#### [Exercise task]
Copy each line of the data below exactly, leaving out pictures.

====== Data block

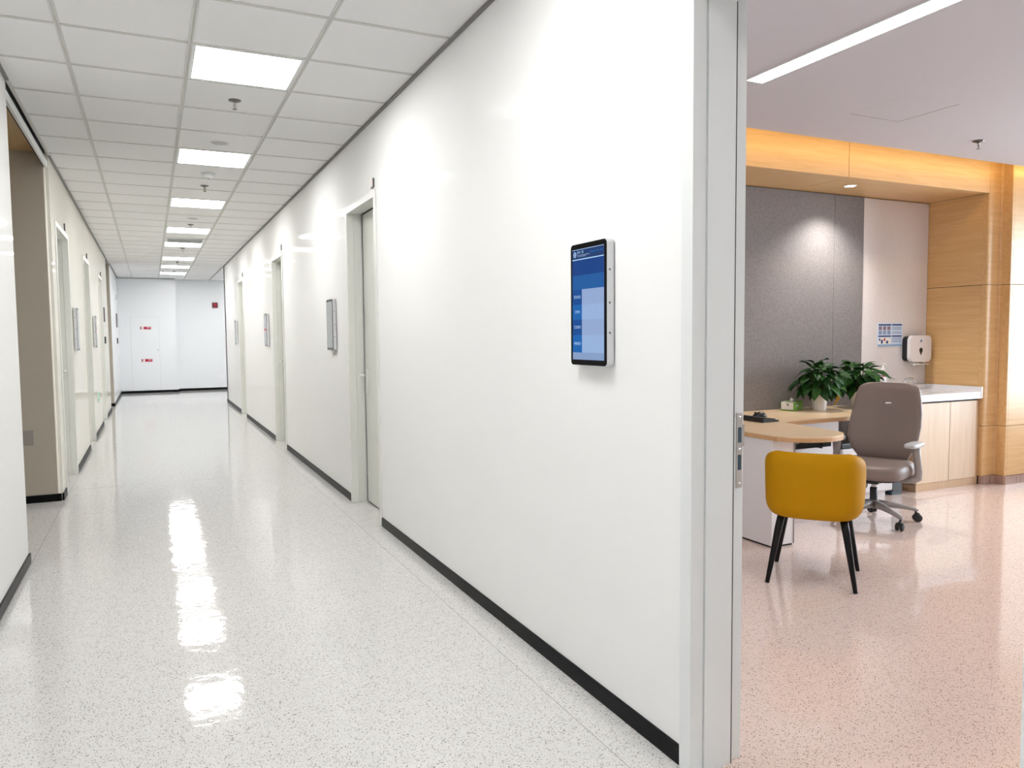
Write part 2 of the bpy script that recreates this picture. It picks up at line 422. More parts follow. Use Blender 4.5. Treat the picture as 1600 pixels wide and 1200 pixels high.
# perimeter shadow trims
for n, (x0, x1, y0, y1) in enumerate(((XR-.018, XR, YB, 17.5), (XL, XL+.018, YB, 5.4), (XL, XL+.018, 7.42, 16.45), (XL, XL+.018, 5.40, 7.42), (-.70, -.682, 17.5, YE), (XL, .62, YE-.018, YE))):
    bm = B(x0, x1, y0, y1, HC-.012, HC+.0)
    struct('trim_%d' % (n+3), bm, 'edge' if n != 3 else 'grid', ['dark ceiling edge trim along the right corridor wall', 'dark ceiling edge trim over the near left wall', 'dark ceiling edge trim over the left wall with doors', 'pale ceiling edge trim over the left side opening', 'dark ceiling edge trim over the far left wall piece', 'thin ceiling edge trim over the end wall'][n], 'trim')
# baseboards
def base(name, segs, label):
    bm = bmesh.new()
    for s in segs: box(bm, *s, 0, .062, bev=.002, seg=1)
    struct(name, bm, 'base', label, 'baseboard')
e = .011
base('baseboard_right', [(XR-e, XR+.002, office_open[1]+.055, 5.30), (XR-e, XR+.002, 6.23, 9.51), (XR-e, XR+.002, 10.43, 13.79), (XR-e, XR+.002, 14.63, 17.5), (XR-e, XR+.002, YB, office_open[0]-.06)], 'black baseboard along the right corridor wall')
base('baseboard_left', [(XL-.002, XL+e, YB, 5.40), (XL-.2, XL+e, 5.40, 5.411), (XL-.002, XL+e, 7.42, 7.69), (XL-.002, XL+e, 8.85, 10.71), (XL-.002, XL+e, 11.71, 13.71), (XL-.002, XL+e, 14.77, 16.45)], 'black baseboard along the left corridor wall')
base('baseboard_lobby', [(-3.1, XL-.008, 7.400, 7.422)], 'black baseboard under the beige lobby wall')
base('baseboard_end', [(-.78, .628, YE-e, YE), (.628, 4.0, YE2-e, YE2), (.628, .639, YE, YE2)], 'black baseboard along the end wall')
base('baseboard_far', [(-.702, -.689, 17.478, YE), (-1.0, -.689, 17.478, 17.50)], 'black baseboard on the far left wall piece')

# ------------------------------------------------------------------ doors of the corridor
def door(n, side, y0, y1, label, handle_far=True):
    s = 1 if side == 'R' else -1
    xf = XR if s > 0 else XL
    d = thing('door_%d' % n, label, 'door', (xf, (y0+y1)/2, 0), kind='structure')
    w = (y1-y0)/2
    def X(a, b): return (a*s, b*s) if s > 0 else (b*s, a*s)
    fr = bmesh.new(); cw = .048
    for sg in (-1, 1):
        ya, yb = sorted((sg*w, sg*(w-cw))); box(fr, *X(-.012, .045), ya, yb, 0, DH, bev=.002, seg=1)
        ya, yb = sorted((sg*w, sg*(w-cw+.006))); box(fr, *X(.045, .112), ya, yb, 0, DH-.03)
    box(fr, *X(-.012, .045), -w+cw, w-cw, DH-cw, DH, bev=.002, seg=1)
    box(fr, *X(.045, .112), -w+cw-.006, w-cw+.006, DH-cw+.006, DH-.006)
    obj('frame', fr, 'frame_cream', d)
    sl = bmesh.new(); box(sl, *X(.128, .136), -w+.03, w-.03, 0, DH-.03)
    box(sl, *X(.136, .196), -w+.02, w-.02, 0, DH-.02)  # unseen back plate added to stop outside light leaking past the leaf
    obj('seal', sl, 'seal', d)
    lf = obj('leaf', B(*X(.112, .13), -w+cw+.006, w-cw-.030, .012, DH-cw-.006, bev=.0015, seg=1), 'leaf', d)
    yh = (w-cw-.085) if handle_far else -(w-cw-.075)
    hb = obj('handle', prism(bmesh.new(), rrect(.04, .20, .018, 5, yh, 1.0), *X(.100, .112), axis='x'), 'frame_cream', lf)
    tb = bmesh.new(); q = -1 if handle_far else 1
    tube(tb, [(s*.104, yh, 1.05), (s*.062, yh, 1.05), (s*.052, yh+q*.012, 1.05), (s*.052, yh+q*.06, 1.052), (s*.055, yh+q*.115, 1.05)], [.011, .0105, .011, .0105, .008], 10)
    obj('lever', tb, 'frame_cream', lf)
    return d
door(1, 'R', *right_doors[0], 'pale recessed door on the right wall, nearest the lit wall screen')
door(2, 'R', *right_doors[1], 'second recessed door along the right corridor wall')
door(3, 'R', *right_doors[2], 'farthest recessed door along the right corridor wall')
door(4, 'L', *left_doors[0], 'nearest recessed door on the left corridor wall')
door(5, 'L', *left_doors[1], 'middle recessed door on the left corridor wall')
door(6, 'L', *left_doors[2], 'farthest recessed door on the left corridor wall')
# small number signs over the doors
for i, (x, y, lab) in enumerate(((XR, 5.385, 'nearest door on the right'), (XR, 9.58, 'second door on the right'), (XR, 13.86, 'farthest door on the right'), (XL, 8.60, 'nearest door on the left'), (XL, 11.45, 'middle door on the left'), (XL, 14.5, 'farthest door on the left'))):
    t = thing('door_number_sign', 'tiny square number sign above the ' + lab, 'sign', (x, y, 2.447), group='number signs over the doors')
    s = 1 if x > 0 else -1
    obj('plate', B(min(0, -s*.012), max(0, -s*.012), -.033, .033, -.033, .033, bev=.002, seg=1), 'dgrey', t)
    obj('face', B(min(-s*.012, -s*.0135), max(-s*.012, -s*.0135), -.029, .029, -.022, .029), mat('sign_face_%d' % i, (.52, .44, .40), .4, noise=(120, .4, (1, 1, 1))), t)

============

#### [Solution to the exercise]
Write part 2 of the bpy script that recreates this picture. It picks up at line 422. More parts follow. Use Blender 4.5. Treat the picture as 1600 pixels wide and 1200 pixels high.
# perimeter shadow trims
for n, (x0, x1, y0, y1) in enumerate(((XR-.018, XR, YB, 17.5), (XL, XL+.018, YB, 5.4), (XL, XL+.018, 7.42, 16.45), (XL, XL+.018, 5.40, 7.42), (-.70, -.682, 17.5, YE), (XL, .62, YE-.018, YE))):
    bm = B(x0, x1, y0, y1, HC-.012, HC+.0)
    struct('trim_%d' % (n+3), bm, 'edge' if n != 3 else 'grid', ['dark ceiling edge trim along the right corridor wall', 'dark ceiling edge trim over the near left wall', 'dark ceiling edge trim over the left wall with doors', 'pale ceiling edge trim over the left side opening', 'dark ceiling edge trim over the far left wall piece', 'thin ceiling edge trim over the end wall'][n], 'trim')
# baseboards
def base(name, segs, label):
    bm = bmesh.new()
    for s in segs: box(bm, *s, 0, .062, bev=.002, seg=1)
    struct(name, bm, 'base', label, 'baseboard')
e = .011
base('baseboard_right', [(XR-e, XR+.002, office_open[1]+.055, 5.30), (XR-e, XR+.002, 6.23, 9.51), (XR-e, XR+.002, 10.43, 13.79), (XR-e, XR+.002, 14.63, 17.5), (XR-e, XR+.002, YB, office_open[0]-.06)], 'black baseboard along the right corridor wall')
base('baseboard_left', [(XL-.002, XL+e, YB, 5.40), (XL-.2, XL+e, 5.40, 5.411), (XL-.002, XL+e, 7.42, 7.69), (XL-.002, XL+e, 8.85, 10.71), (XL-.002, XL+e, 11.71, 13.71), (XL-.002, XL+e, 14.77, 16.45)], 'black baseboard along the left corridor wall')
base('baseboard_lobby', [(-3.1, XL-.008, 7.400, 7.422)], 'black baseboard under the beige lobby wall')
base('baseboard_end', [(-.78, .628, YE-e, YE), (.628, 4.0, YE2-e, YE2), (.628, .639, YE, YE2)], 'black baseboard along the end wall')
base('baseboard_far', [(-.702, -.689, 17.478, YE), (-1.0, -.689, 17.478, 17.50)], 'black baseboard on the far left wall piece')

# ------------------------------------------------------------------ doors of the corridor
def door(n, side, y0, y1, label, handle_far=True):
    s = 1 if side == 'R' else -1
    xf = XR if s > 0 else XL
    d = thing('door_%d' % n, label, 'door', (xf, (y0+y1)/2, 0), kind='structure')
    w = (y1-y0)/2
    def X(a, b): return (a*s, b*s) if s > 0 else (b*s, a*s)
    fr = bmesh.new(); cw = .048
    for sg in (-1, 1):
        ya, yb = sorted((sg*w, sg*(w-cw))); box(fr, *X(-.012, .045), ya, yb, 0, DH, bev=.002, seg=1)
        ya, yb = sorted((sg*w, sg*(w-cw+.006))); box(fr, *X(.045, .112), ya, yb, 0, DH-.03)
    box(fr, *X(-.012, .045), -w+cw, w-cw, DH-cw, DH, bev=.002, seg=1)
    box(fr, *X(.045, .112), -w+cw-.006, w-cw+.006, DH-cw+.006, DH-.006)
    obj('frame', fr, 'frame_cream', d)
    sl = bmesh.new(); box(sl, *X(.128, .136), -w+.03, w-.03, 0, DH-.03)
    box(sl, *X(.136, .196), -w+.02, w-.02, 0, DH-.02)  # unseen back plate added to stop outside light leaking past the leaf
    obj('seal', sl, 'seal', d)
    lf = obj('leaf', B(*X(.112, .13), -w+cw+.006, w-cw-.030, .012, DH-cw-.006, bev=.0015, seg=1), 'leaf', d)
    yh = (w-cw-.085) if handle_far else -(w-cw-.075)
    hb = obj('handle', prism(bmesh.new(), rrect(.04, .20, .018, 5, yh, 1.0), *X(.100, .112), axis='x'), 'frame_cream', lf)
    tb = bmesh.new(); q = -1 if handle_far else 1
    tube(tb, [(s*.104, yh, 1.05), (s*.062, yh, 1.05), (s*.052, yh+q*.012, 1.05), (s*.052, yh+q*.06, 1.052), (s*.055, yh+q*.115, 1.05)], [.011, .0105, .011, .0105, .008], 10)
    obj('lever', tb, 'frame_cream', lf)
    return d
door(1, 'R', *right_doors[0], 'pale recessed door on the right wall, nearest the lit wall screen')
door(2, 'R', *right_doors[1], 'second recessed door along the right corridor wall')
door(3, 'R', *right_doors[2], 'farthest recessed door along the right corridor wall')
door(4, 'L', *left_doors[0], 'nearest recessed door on the left corridor wall')
door(5, 'L', *left_doors[1], 'middle recessed door on the left corridor wall')
door(6, 'L', *left_doors[2], 'farthest recessed door on the left corridor wall')
# small number signs over the doors
for i, (x, y, lab) in enumerate(((XR, 5.385, 'nearest door on the right'), (XR, 9.58, 'second door on the right'), (XR, 13.86, 'farthest door on the right'), (XL, 8.60, 'nearest door on the left'), (XL, 11.45, 'middle door on the left'), (XL, 14.5, 'farthest door on the left'))):
    t = thing('door_number_sign', 'tiny square number sign above the ' + lab, 'sign', (x, y, 2.447), group='number signs over the doors')
    s = 1 if x > 0 else -1
    obj('plate', B(min(0, -s*.012), max(0, -s*.012), -.033, .033, -.033, .033, bev=.002, seg=1), 'dgrey', t)
    obj('face', B(min(-s*.012, -s*.0135), max(-s*.012, -s*.0135), -.029, .029, -.022, .029), mat('sign_face_%d' % i, (.52, .44, .40), .4, noise=(120, .4, (1, 1, 1))), t)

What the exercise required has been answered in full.